I’d been thinking of the myth of Perseus slaying Cetus the sea monster and bearing away Andromeda from her native Ethiopia to an alien land as a trophy wife. Both can be seen as trophies, and both are victims of Perseus’ vanity – Andromeda displaced, Cetus slain. I like to take the myths and incorporate them within a setting other than that of their inception, be it contemporary or timeless – it helps me to be able to see them through a fresh lens, to look at what was actually happening rather than seeing a fossilized motif frozen in time which has no bearing on our lives in the here and now. Human behaviour, power dynamics and the consequences of war haven't changed much since the myths of the ancients, though our perception of what is moral may come and go and geopolitical power may shift. But we become so familiar with the stories in myth form that it's easy not to question who deserves to be the hero and who the monster. It's a bit like with nursery rhymes: we can catch ourselves trotting out a familiar rhyme to a tot and it dawns on us that we’re trilling about capital punishment, whipping children or sectarian killing.

 

This painting slipped out of me so easily and I like the simplicity of the composition. The colour was inspired by Frederick William Elwell’s The Wedding Dress. I went on to develop a whole show from this point, so I thought it was worth offering it as my diploma piece.

 

Helen Flockhart RSA, Squid, oil on panel. RSA Diploma Collection Deposit.

 

In your essay for Frontiers: Painting in Scotland Now, you discuss being 'wracked with self doubt' at the middle stages of a painting before you are able to reach 'the unique sensual pleasure' of having finished it. How do you navigate through this self-doubt to reach that feeling of pleasure from finishing a painting?

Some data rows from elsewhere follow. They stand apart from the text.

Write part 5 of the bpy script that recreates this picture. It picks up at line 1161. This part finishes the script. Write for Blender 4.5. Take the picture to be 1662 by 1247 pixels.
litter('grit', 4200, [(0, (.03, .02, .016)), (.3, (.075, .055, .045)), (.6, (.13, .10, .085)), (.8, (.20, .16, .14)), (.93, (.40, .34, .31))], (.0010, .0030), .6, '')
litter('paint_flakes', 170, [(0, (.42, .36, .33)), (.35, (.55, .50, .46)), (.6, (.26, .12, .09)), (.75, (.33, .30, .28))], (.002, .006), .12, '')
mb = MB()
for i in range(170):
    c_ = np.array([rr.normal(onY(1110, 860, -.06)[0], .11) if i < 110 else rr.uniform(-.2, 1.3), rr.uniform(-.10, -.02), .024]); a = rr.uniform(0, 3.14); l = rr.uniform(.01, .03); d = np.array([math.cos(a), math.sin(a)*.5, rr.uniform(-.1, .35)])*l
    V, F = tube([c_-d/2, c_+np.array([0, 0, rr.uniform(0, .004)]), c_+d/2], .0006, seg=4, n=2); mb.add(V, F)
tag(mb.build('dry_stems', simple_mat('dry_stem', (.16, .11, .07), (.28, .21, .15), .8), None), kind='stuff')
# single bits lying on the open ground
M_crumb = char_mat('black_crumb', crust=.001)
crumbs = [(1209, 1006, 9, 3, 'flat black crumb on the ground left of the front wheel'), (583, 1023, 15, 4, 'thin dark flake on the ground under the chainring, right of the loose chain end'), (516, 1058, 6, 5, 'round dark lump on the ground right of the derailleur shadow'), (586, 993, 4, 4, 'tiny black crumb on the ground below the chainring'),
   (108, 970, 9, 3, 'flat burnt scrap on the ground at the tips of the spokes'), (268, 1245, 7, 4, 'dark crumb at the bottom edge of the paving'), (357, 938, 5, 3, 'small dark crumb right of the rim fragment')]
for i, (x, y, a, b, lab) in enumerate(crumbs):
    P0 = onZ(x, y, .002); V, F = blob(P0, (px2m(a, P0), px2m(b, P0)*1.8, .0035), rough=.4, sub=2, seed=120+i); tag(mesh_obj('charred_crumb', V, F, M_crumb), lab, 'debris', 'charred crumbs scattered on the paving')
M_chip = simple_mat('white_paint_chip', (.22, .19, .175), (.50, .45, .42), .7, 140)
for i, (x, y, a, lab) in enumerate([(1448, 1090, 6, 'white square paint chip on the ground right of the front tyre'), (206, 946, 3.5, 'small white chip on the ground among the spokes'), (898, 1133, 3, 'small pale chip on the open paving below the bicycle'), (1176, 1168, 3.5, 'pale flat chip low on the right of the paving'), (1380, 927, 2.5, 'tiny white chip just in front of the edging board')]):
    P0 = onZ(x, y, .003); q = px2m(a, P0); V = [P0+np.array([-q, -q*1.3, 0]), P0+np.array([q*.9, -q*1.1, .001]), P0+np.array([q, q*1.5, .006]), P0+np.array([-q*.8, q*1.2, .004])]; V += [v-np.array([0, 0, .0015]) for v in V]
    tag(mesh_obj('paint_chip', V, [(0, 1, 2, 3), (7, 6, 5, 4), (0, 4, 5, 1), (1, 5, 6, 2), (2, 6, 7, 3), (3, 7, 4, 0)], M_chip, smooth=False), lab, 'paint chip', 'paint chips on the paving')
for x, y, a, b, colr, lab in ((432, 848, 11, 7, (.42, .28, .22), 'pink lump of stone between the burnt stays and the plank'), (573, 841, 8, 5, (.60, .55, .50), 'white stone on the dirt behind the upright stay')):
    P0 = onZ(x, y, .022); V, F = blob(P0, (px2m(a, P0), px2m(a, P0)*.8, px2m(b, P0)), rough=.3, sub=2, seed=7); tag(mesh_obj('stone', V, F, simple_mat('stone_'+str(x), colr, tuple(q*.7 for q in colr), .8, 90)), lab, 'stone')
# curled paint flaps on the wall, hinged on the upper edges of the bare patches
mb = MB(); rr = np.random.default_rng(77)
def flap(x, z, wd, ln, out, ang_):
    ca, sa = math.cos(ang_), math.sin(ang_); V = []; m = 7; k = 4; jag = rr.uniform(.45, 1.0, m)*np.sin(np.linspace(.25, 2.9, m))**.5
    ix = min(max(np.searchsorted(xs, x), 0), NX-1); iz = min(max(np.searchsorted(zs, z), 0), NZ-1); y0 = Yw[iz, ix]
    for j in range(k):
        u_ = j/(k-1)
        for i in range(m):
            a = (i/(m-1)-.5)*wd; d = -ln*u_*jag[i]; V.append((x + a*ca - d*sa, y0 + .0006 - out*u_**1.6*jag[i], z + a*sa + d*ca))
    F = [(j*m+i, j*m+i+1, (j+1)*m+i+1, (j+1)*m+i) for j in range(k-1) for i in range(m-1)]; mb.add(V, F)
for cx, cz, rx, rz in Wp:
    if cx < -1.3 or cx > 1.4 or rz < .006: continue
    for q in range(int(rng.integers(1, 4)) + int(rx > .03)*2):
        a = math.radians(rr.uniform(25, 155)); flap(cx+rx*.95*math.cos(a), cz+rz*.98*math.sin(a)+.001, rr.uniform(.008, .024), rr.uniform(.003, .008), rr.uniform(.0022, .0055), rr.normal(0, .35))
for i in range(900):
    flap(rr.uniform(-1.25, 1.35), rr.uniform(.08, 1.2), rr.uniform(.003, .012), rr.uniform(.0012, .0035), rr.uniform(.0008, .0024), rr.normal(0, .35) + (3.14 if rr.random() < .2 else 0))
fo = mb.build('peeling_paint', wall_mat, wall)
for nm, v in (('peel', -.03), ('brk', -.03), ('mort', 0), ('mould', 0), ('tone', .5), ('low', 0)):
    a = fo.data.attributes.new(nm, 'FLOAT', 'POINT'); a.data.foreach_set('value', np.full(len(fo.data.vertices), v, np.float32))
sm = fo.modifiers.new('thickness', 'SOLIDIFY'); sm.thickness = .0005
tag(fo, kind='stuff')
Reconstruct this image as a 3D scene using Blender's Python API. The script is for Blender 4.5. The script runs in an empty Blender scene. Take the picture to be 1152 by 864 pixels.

Just to be clear – the unique sensual pleasure is in the finishing off of it, not in it being finished. In the end stage all the donkey work is done: you know where everything is going, the underpainting has been built up, forms are reading and you can apply glazes, add depth to shadows and highlights to flesh tones, take pleasure in the application of juicy paint and work up some textures. It's at this point that the painting begins to sing and everything you do makes it better and adds lustre to the surface. This is a small fraction of the time spent on a painting though, and often as not the pleasure is marred by emails from a gallery asking when the painting will be ready as you’ve already spent too long on it and are feeling guilty about that.

 

It’s the middle stage, after the excitement of moving on to the canvas or panel and drawing out and blocking in, when I can be wracked with self doubt. Trouble is, I rarely have every square inch mapped out in my head as I could be scaling up a sketch which is 2cm x 3cm into a painting which is 4 ft x 6ft, so there won’t be much information to go on bar the bare bones. I’m chiselling it out and hoping there is something in there, so I just have to feel my way through it.

 

In the middle everything looks scrappy. Nothing pops, and it’s hard to know what should go in the empty areas because everything looks rubbish. There aren’t any shortcuts or hacks to get out of this situation, I just have to have faith it’ll work, use my instincts and refer back to the original sketch to be reminded what it was which excited me in the first place. Working up the areas I do know how to deal with does eventually suggest what I should do with the areas where I don’t. And surrounding myself with pictures which have elements which nod towards what I’m striving for, so that by the end of a painting the studio floor is covered in a mound of books open at particular pages with botanical plant drawings or animal illustrations, sketches, encyclopaedias, print outs of my own paintings or others’, or images which might have just an element of something which chimes, postcards, a splash of something of specific colour, a bit of fabric or a living plant, if I can get hold of one, which features in the painting to study its structure. The pile becomes increasingly messy as the painting progresses but I’m quite superstitious about not clearing it up until the painting is completely done. Basically, the answer is just to plough on and finish it, it’s as simple as that.